Eva Knoll

Assistant Professor, Faculty of Education
Mount Saint Vincent University
Halifax, Nova Scotia, Canada

My work focuses on the mathematics in art practices, techniques and media, and I produce artwork and documents that embody these findings. The intention of my practice is to educate the audience about the accessibility of mathematical ideas through creation and aesthetic appreciation. While exploring techniques involved in art or craft practices, I use an experiential approach with a reflective-crafting methodology focusing on mathematical problems to find and pose. Encapsulated by the term Making with Rigour, this means a personal immersion into a practice or craft with a conscientious reflecting on and awareness of the more tacit aspects of the practice, especially the mathematical insights it embodies.

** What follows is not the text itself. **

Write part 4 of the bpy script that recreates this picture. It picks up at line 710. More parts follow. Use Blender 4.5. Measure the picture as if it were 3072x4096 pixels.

Variations on Colourwave 17 -- Mod 2
Variations on Colourwave 17 -- Mod 2
36 x 19 x 19 cm
Wood, paper, light fixture
2009

This lamp shows the application of a parity threshold (mod 2 filter) to a set of four visual patterns that were initially created using a simple recursive algorithm. More information can be found in "Colourwave: Some Variations on a Mathematical Schema" (accepted by JMA).

Die
Die
10 x 10 x 10 cm
Paper
2013

Inspired by the "anti-cube" weaving (i.e. weaving diagonally to the edges), demonstrated by Felicity Wood, UK. The coloured strands can easily be followed around the object. Each colour is used only on one circuit, some of which span the shape multiple tiles, while others have a very short path. This idea is discussed further in the workshop: "The Aesthetics of Colour in Mathematical Diagrams and Models".